* [Task requirements]
Can the data below be set down again exactly, line for line?

* [Dataset content]

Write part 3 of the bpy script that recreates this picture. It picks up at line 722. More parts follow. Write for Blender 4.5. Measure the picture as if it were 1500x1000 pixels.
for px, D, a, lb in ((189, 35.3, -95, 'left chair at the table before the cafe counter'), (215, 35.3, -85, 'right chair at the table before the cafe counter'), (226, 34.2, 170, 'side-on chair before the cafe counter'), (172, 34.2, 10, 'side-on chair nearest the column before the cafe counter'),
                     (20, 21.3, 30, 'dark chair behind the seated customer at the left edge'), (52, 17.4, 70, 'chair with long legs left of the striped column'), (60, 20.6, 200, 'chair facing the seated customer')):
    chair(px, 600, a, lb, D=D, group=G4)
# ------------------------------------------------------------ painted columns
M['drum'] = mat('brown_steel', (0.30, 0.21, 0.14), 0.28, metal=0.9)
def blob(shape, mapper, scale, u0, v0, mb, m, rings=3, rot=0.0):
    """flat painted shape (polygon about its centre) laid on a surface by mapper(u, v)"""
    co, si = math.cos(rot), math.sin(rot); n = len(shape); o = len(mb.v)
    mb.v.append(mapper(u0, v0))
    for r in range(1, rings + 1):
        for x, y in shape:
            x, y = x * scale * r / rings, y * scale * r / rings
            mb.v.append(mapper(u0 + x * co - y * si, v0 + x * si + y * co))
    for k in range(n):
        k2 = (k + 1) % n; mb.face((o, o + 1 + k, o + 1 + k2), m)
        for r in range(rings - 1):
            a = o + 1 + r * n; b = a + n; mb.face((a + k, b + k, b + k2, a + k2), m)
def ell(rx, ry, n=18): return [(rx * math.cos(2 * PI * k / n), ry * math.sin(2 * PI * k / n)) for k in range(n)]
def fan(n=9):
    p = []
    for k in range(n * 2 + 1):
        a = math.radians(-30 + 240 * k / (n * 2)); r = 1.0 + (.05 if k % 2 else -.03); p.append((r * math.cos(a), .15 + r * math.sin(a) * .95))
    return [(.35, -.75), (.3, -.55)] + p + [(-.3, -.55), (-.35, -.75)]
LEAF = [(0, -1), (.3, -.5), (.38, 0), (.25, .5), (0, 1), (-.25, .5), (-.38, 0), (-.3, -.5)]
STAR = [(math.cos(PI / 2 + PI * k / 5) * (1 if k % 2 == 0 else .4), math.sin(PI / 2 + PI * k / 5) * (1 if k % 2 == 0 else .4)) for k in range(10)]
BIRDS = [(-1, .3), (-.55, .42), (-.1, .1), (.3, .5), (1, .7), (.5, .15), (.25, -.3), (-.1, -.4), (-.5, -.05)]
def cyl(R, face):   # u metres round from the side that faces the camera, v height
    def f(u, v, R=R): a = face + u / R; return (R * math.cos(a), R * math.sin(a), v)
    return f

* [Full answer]
Write part 3 of the bpy script that recreates this picture. It picks up at line 722. More parts follow. Write for Blender 4.5. Measure the picture as if it were 1500x1000 pixels.
for px, D, a, lb in ((189, 35.3, -95, 'left chair at the table before the cafe counter'), (215, 35.3, -85, 'right chair at the table before the cafe counter'), (226, 34.2, 170, 'side-on chair before the cafe counter'), (172, 34.2, 10, 'side-on chair nearest the column before the cafe counter'),
                     (20, 21.3, 30, 'dark chair behind the seated customer at the left edge'), (52, 17.4, 70, 'chair with long legs left of the striped column'), (60, 20.6, 200, 'chair facing the seated customer')):
    chair(px, 600, a, lb, D=D, group=G4)
# ------------------------------------------------------------ painted columns
M['drum'] = mat('brown_steel', (0.30, 0.21, 0.14), 0.28, metal=0.9)
def blob(shape, mapper, scale, u0, v0, mb, m, rings=3, rot=0.0):
    """flat painted shape (polygon about its centre) laid on a surface by mapper(u, v)"""
    co, si = math.cos(rot), math.sin(rot); n = len(shape); o = len(mb.v)
    mb.v.append(mapper(u0, v0))
    for r in range(1, rings + 1):
        for x, y in shape:
            x, y = x * scale * r / rings, y * scale * r / rings
            mb.v.append(mapper(u0 + x * co - y * si, v0 + x * si + y * co))
    for k in range(n):
        k2 = (k + 1) % n; mb.face((o, o + 1 + k, o + 1 + k2), m)
        for r in range(rings - 1):
            a = o + 1 + r * n; b = a + n; mb.face((a + k, b + k, b + k2, a + k2), m)
def ell(rx, ry, n=18): return [(rx * math.cos(2 * PI * k / n), ry * math.sin(2 * PI * k / n)) for k in range(n)]
def fan(n=9):
    p = []
    for k in range(n * 2 + 1):
        a = math.radians(-30 + 240 * k / (n * 2)); r = 1.0 + (.05 if k % 2 else -.03); p.append((r * math.cos(a), .15 + r * math.sin(a) * .95))
    return [(.35, -.75), (.3, -.55)] + p + [(-.3, -.55), (-.35, -.75)]
LEAF = [(0, -1), (.3, -.5), (.38, 0), (.25, .5), (0, 1), (-.25, .5), (-.38, 0), (-.3, -.5)]
STAR = [(math.cos(PI / 2 + PI * k / 5) * (1 if k % 2 == 0 else .4), math.sin(PI / 2 + PI * k / 5) * (1 if k % 2 == 0 else .4)) for k in range(10)]
BIRDS = [(-1, .3), (-.55, .42), (-.1, .1), (.3, .5), (1, .7), (.5, .15), (.25, -.3), (-.1, -.4), (-.5, -.05)]
def cyl(R, face):   # u metres round from the side that faces the camera, v height
    def f(u, v, R=R): a = face + u / R; return (R * math.cos(a), R * math.sin(a), v)
    return f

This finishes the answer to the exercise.